Bloody Scotland Scottish Crime Debut of the Year shortlist revealed

Bloody Scotland Scottish Crime Debut of the Year shortlist revealed

The Bloody Scotland International Crime Writing Festival has revealed its shortlist for Scottish Crime Debut of the Year.

The list features The Silent Daughter by Emma Christie (Welbeck), Alistair Liddle's self-published No Harm Done, Robbie Morrison's Edge of the Grave  (Macmillan) and Waking the Tiger by Mark Wightman (Hobeck Books).

Christie appeared on Crime in the Spotlight 2020, the element of the festival where up-and-coming stars appear ahead of big names, while Wightman was the Bloody Scotland Pitch Perfect winner in 2017.

The shortlist is based on points received by a team of readers, largely made up of bloggers and booksellers, but the winner will be judged by Janice Forysth from BBC Radio Scotland, Simon Lloyd from Waterstones and Kenny Tweeddale from sponsors the Glencairn Glass.

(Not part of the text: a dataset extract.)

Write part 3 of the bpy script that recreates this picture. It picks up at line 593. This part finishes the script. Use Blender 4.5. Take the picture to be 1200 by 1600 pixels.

Bob McDevitt, director of the festival said: “Once again, I’ve been blown away by the quality of the debut novels submitted this year. The fact that three of them also feature on the McIlvanney Prize longlist gives you some idea of just how high the standard was this year.”

Alex Gray, author and co-founder of Bloody Scotland, has also selected four debuts that have made a big impact on her from those not eligible for the prize. They are One Night, New York by Lara Thompson (Virago), How To Kidnap The Rich by Rahul Raina (Little, Brown), The Long, Long Afternoon by Inga Vesper (Bonnier) and The Final Round by Bernard O’Keefe (Muswell Press).

Kirsty Nicholson, Glencairn’s design and marketing manager commented: “We are immensely proud of our continued sponsorship of the Bloody Scotland Debut Crime Novel of the Year with the Glencairn Glass. As a Glasgow-based family business, we cherish our Scottish heritage, so to be associated with such talented authors emerging in the Scottish crime fiction scene is an honour. We look forward to immersing ourselves again in gripping crime novels – dram in hand – and we wish all the writers the best of luck.”